Based on a simple volumetric calculation for this boat, I selected two units based on their appropriate BTU ratings:  one 7000 BTU fan heater for the main cabin and other living spaces, and a second, smaller one (3500 BTU) for the pilothouse.  Because the space was very small, and our heating needs were not complex, I chose fan heaters attached to simple grills for ease of installation, with a single outlet in both main cabin and pilothouse. 


Other choices could have included fan heaters with one or more outlets for ductwork to more widely disperse the heated air, but I saw no need for this sort of installation here.  Additionally, I had plenty of room for the single, directly-mounted fan heater beneath the dinette, which was a generally central location.  I considered an additional outlet forward, but decided against it since the 7000 BTU unit was more than large enough for the entire living space (as I'd calculated), and we didn't want heat directly in the sleeping cabin anyway.  In any event, our heat would mostly be used in summer months and the shoulder seasons, when it might be used to take the chill off rather than provide life-sustaining heat, and there was no need to go overboard on the installation.  I could always add additional fan heaters later if I saw the need.  While there was nothing simple about this overall installation, everything I could do to keep it as simple as possible would be worthwhile.

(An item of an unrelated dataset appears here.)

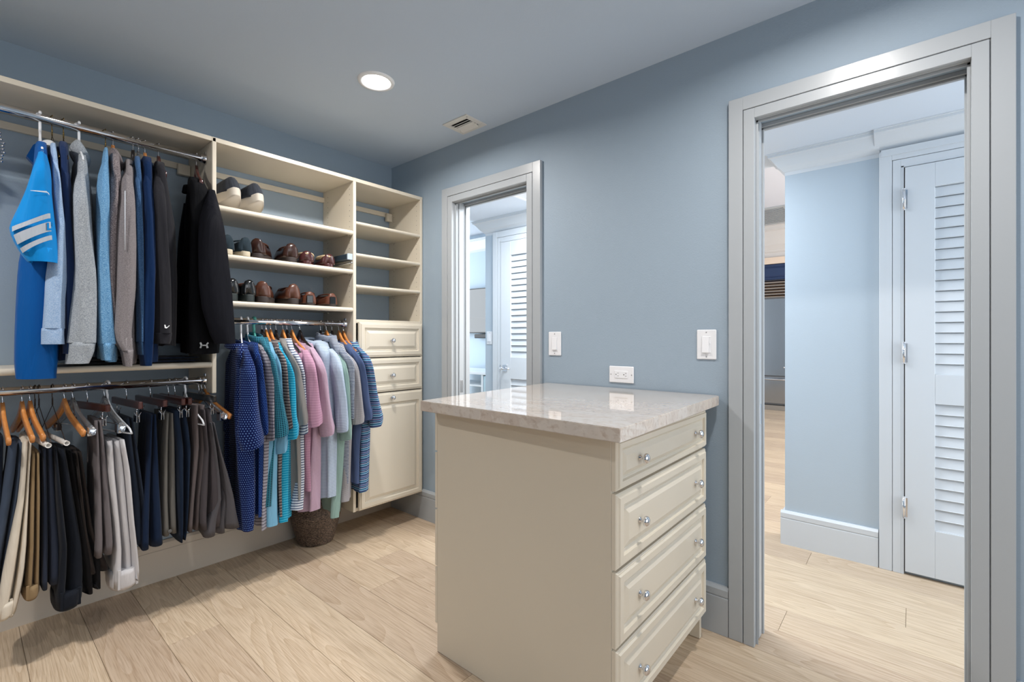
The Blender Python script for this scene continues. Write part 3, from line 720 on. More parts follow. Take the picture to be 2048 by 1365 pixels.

I chose the large cabinet beneath the center of the dinette for the installation.  This location was ideal because of ease of access for installation and operation of the fan heater and its related hoses, plus it was centrally located and out of the way.  I decided to cut the hole for the heater now since it was a large hole, and I felt it was best to get the cutting out of the way before I began trim and additional varnish work in the main cabin.

The fan heater featured a metal grill attached directly to its front, and installation was a matter of cutting an appropriate-sized hole in the cabinet face and screwing the grill to the cabinet; the coil heater was supported by the grill itself.  I made a cardboard pattern of the grill, then made some cutouts to demark the opening I needed to cut in the cabinet.  To maintain the stability of the pattern, I only cut out triangular wedges at the four corners of the proposed cutout; this made it easy to align the template on the cabinet front and mark the corners, which marks I then connected with a ruler.  I held the grill 2" above the cabin sole substrate to allow for the finished sole and some trim, while keeping the heater as low as possible for best heating, and aligned the opening in the center of the cabinet lengthwise.


After marking the opening and double-checking its position, I cut out the center, inserted the fan heater, then marked the four screw locations.  I drilled and tapped these holes for machine screws, and temporarily installed the heating unit.  Later, I'd build a protective cover inside the cabinet.


When spec'ing the equipment for this install, I'd considered the grillwork, as there were several material choices:  white, black, stainless, and brass.  For a while, I thought I'd go with stainless, but ultimately I chose black for its simplicity and because I thought the stainless might stand more than the black.  I didn't dislike the black, but began to wonder if I should switch to a brass grill.  We'll see.  With the table and other finished items in place, I didn't think the grill would stand out much in this location no matter its color.